Work to be completed. Omit every picture, and retype the lines that run from the beginning of the data below through the line containing "from mathutils import Vector, Matrix, Euler", inclusive.

Extracted records.
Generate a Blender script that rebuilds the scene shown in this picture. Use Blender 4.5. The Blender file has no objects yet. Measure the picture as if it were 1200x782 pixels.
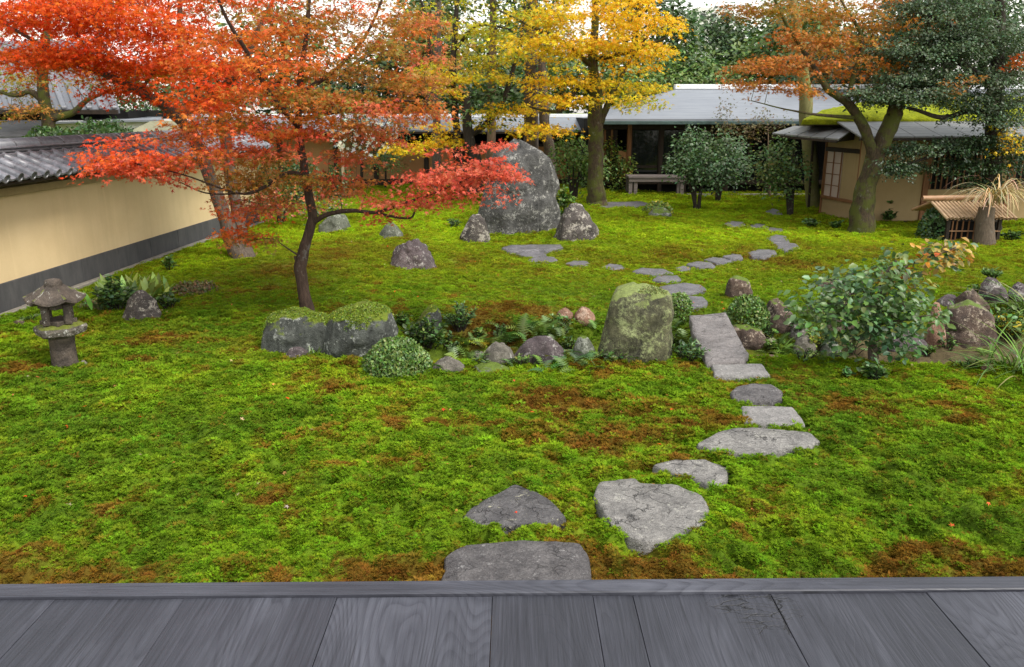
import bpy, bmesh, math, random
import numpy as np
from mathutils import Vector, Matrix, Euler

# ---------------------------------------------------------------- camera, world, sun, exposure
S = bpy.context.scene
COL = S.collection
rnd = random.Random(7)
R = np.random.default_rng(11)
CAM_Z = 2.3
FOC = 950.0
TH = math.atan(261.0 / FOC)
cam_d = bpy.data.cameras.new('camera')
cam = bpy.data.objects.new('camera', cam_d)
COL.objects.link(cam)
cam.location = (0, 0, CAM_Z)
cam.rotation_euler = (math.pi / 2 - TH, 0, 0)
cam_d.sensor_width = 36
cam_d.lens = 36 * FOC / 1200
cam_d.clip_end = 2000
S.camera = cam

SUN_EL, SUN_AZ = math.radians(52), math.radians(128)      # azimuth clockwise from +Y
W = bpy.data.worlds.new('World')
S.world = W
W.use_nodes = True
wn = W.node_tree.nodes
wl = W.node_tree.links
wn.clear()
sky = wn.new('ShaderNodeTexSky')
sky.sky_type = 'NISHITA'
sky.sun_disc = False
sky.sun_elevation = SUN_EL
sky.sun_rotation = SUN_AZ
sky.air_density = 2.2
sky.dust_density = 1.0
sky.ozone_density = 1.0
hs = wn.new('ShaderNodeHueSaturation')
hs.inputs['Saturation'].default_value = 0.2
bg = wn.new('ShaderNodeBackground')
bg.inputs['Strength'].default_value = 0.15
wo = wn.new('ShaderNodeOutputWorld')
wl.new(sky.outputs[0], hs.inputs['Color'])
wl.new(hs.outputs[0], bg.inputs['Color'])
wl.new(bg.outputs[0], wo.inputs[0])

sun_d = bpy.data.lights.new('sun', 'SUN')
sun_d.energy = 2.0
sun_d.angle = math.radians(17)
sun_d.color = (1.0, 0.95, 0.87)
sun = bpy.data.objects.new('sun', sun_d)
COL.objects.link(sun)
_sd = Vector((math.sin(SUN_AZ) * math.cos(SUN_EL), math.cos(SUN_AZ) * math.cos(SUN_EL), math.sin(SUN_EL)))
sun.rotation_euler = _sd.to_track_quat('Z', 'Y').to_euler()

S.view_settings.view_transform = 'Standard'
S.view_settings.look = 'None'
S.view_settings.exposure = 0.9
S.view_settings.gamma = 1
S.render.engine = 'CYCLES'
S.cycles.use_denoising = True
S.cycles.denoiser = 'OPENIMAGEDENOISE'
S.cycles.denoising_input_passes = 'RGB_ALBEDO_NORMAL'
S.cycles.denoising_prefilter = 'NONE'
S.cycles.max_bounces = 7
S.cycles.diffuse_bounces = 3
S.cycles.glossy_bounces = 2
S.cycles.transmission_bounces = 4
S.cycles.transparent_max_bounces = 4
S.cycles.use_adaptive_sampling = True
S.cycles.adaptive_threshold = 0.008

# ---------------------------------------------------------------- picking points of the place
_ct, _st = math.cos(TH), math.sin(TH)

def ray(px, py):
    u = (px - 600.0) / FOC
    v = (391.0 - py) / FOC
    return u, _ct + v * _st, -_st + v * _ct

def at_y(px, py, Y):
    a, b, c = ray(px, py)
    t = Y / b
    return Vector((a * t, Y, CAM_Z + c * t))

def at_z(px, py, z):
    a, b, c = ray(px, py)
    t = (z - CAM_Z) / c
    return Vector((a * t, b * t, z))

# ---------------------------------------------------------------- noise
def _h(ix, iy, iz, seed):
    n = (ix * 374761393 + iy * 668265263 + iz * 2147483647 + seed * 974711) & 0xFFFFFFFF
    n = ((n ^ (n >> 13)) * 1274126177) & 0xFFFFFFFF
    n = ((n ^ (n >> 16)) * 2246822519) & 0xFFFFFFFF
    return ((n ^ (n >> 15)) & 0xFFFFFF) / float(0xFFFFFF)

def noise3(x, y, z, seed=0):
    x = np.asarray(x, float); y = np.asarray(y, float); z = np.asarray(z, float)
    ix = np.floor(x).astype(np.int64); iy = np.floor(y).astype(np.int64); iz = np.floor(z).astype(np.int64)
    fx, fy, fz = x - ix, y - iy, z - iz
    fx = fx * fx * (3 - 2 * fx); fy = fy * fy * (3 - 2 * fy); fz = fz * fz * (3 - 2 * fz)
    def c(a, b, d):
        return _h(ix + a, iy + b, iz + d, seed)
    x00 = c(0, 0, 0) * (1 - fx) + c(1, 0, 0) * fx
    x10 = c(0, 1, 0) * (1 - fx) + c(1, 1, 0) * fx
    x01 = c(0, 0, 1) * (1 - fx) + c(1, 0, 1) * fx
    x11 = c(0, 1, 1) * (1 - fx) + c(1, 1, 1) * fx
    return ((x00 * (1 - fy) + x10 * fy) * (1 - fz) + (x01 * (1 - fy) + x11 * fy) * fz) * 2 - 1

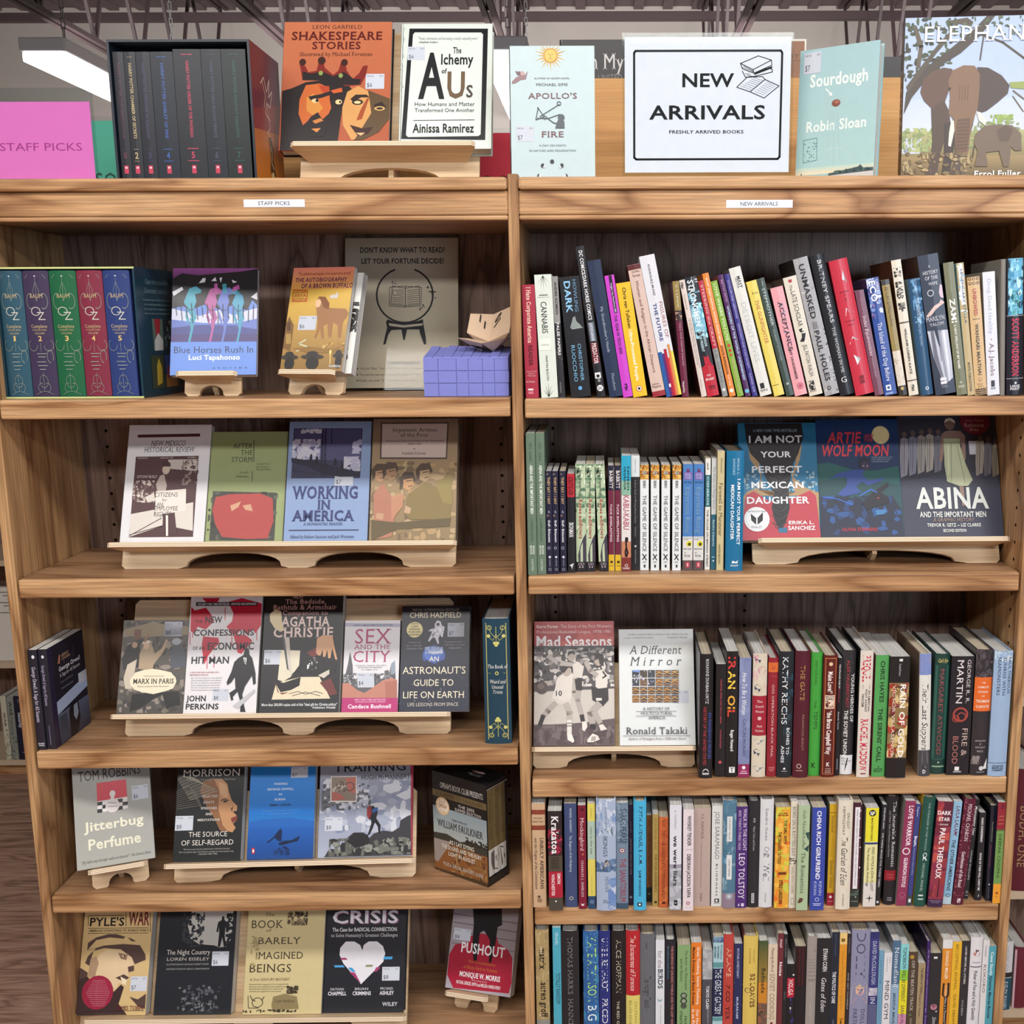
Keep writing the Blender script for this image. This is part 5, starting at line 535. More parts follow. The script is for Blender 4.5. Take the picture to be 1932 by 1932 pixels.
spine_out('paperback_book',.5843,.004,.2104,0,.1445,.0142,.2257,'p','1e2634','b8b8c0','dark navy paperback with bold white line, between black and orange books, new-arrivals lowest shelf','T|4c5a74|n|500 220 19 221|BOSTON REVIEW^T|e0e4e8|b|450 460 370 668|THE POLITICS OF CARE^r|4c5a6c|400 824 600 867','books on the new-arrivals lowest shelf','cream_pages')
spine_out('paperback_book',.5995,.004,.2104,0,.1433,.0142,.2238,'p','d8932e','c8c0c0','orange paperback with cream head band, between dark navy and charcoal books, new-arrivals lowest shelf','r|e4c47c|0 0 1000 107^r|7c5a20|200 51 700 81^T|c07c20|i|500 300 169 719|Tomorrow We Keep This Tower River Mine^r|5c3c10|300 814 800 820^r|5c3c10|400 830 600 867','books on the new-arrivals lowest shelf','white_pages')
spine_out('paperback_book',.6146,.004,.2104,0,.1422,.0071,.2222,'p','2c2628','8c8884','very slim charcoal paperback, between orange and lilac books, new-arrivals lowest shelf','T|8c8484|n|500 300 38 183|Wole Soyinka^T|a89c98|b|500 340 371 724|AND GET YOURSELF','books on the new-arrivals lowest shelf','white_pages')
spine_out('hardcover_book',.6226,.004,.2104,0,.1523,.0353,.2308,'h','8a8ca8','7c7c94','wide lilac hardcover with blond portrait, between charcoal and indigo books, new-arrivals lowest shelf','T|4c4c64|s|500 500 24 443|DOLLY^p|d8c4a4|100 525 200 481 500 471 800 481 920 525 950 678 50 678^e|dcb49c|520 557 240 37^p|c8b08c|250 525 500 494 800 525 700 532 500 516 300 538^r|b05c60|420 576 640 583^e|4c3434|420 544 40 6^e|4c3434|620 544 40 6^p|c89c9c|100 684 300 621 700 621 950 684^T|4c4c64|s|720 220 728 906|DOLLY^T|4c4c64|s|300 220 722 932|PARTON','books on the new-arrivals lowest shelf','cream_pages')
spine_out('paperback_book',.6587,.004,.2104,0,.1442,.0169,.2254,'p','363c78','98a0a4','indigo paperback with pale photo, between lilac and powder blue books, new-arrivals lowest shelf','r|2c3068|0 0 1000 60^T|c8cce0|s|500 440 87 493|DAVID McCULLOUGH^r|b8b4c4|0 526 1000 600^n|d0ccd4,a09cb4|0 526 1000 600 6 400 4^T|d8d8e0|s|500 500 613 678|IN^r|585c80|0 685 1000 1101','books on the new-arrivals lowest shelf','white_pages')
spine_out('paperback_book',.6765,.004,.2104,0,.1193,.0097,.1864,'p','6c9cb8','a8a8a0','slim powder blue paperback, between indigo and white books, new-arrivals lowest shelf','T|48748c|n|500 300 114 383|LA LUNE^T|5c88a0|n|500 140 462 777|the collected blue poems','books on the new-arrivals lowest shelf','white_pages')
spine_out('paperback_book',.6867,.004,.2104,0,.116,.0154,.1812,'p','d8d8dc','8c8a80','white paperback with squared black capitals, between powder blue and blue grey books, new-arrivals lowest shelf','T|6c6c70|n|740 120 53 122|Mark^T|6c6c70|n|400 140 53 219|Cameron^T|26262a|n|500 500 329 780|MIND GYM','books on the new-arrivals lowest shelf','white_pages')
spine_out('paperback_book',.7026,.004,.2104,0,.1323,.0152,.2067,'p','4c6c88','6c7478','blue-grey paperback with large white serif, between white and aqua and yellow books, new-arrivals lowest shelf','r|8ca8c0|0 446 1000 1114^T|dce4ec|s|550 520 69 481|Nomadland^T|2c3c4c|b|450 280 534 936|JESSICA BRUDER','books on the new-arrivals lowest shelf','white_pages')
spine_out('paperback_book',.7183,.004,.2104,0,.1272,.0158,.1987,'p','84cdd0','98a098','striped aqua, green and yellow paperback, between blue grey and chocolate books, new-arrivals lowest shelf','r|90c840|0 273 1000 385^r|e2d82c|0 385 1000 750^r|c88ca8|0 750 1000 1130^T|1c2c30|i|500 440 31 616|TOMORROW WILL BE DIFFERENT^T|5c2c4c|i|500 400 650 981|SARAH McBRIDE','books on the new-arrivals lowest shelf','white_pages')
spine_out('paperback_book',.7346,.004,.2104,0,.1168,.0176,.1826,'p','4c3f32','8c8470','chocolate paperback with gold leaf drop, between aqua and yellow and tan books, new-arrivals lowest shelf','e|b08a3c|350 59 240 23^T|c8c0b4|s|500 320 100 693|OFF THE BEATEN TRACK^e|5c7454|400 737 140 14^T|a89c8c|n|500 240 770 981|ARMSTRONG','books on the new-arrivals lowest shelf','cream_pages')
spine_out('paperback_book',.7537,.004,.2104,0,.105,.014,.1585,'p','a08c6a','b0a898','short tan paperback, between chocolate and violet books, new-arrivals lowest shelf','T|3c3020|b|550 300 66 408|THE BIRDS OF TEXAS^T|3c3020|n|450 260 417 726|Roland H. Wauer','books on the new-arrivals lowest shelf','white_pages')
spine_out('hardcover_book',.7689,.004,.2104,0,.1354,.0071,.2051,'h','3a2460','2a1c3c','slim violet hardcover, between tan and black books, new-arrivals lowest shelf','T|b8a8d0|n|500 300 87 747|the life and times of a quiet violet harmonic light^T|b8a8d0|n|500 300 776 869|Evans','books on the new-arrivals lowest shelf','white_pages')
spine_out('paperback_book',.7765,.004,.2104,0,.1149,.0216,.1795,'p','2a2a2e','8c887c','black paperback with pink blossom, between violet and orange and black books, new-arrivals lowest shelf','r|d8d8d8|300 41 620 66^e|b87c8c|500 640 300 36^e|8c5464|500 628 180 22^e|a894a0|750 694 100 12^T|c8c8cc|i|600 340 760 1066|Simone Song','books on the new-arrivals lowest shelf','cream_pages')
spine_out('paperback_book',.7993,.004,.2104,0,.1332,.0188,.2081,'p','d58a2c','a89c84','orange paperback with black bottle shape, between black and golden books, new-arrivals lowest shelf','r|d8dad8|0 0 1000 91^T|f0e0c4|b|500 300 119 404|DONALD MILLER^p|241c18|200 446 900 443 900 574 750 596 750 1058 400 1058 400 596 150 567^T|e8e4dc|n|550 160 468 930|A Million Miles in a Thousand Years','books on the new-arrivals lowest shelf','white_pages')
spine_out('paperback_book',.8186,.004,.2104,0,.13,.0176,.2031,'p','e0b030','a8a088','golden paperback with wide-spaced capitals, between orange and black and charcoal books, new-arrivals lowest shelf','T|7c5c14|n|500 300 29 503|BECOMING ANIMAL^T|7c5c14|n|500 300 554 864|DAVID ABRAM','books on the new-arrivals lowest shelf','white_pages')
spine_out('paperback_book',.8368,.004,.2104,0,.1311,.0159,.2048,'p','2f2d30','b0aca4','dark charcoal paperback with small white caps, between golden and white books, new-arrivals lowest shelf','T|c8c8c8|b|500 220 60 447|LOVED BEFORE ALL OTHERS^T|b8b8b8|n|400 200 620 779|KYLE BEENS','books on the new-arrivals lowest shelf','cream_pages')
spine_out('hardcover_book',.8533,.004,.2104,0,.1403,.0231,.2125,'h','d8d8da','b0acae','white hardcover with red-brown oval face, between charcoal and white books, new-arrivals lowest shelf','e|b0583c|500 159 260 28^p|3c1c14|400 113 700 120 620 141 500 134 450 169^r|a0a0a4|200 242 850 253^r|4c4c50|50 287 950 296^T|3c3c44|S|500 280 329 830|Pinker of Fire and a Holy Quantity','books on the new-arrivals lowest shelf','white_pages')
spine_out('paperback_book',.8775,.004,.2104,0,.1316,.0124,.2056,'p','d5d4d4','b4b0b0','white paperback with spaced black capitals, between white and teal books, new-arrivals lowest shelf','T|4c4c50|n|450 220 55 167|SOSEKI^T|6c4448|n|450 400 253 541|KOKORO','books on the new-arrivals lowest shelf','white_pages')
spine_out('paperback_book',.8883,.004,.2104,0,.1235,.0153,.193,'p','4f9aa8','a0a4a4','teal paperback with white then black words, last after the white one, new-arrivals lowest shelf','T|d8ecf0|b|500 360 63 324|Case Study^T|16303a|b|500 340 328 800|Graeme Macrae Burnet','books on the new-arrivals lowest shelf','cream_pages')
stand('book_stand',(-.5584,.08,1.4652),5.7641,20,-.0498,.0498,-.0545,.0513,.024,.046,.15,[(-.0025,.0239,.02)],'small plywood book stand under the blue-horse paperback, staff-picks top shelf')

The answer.
Generate a Blender script that rebuilds the scene shown in this picture. Use Blender 4.5. The Blender file has no objects yet. Measure the picture as if it were 1200x782 pixels.
import bpy, bmesh, math, random
import numpy as np
from mathutils import Vector, Matrix, Euler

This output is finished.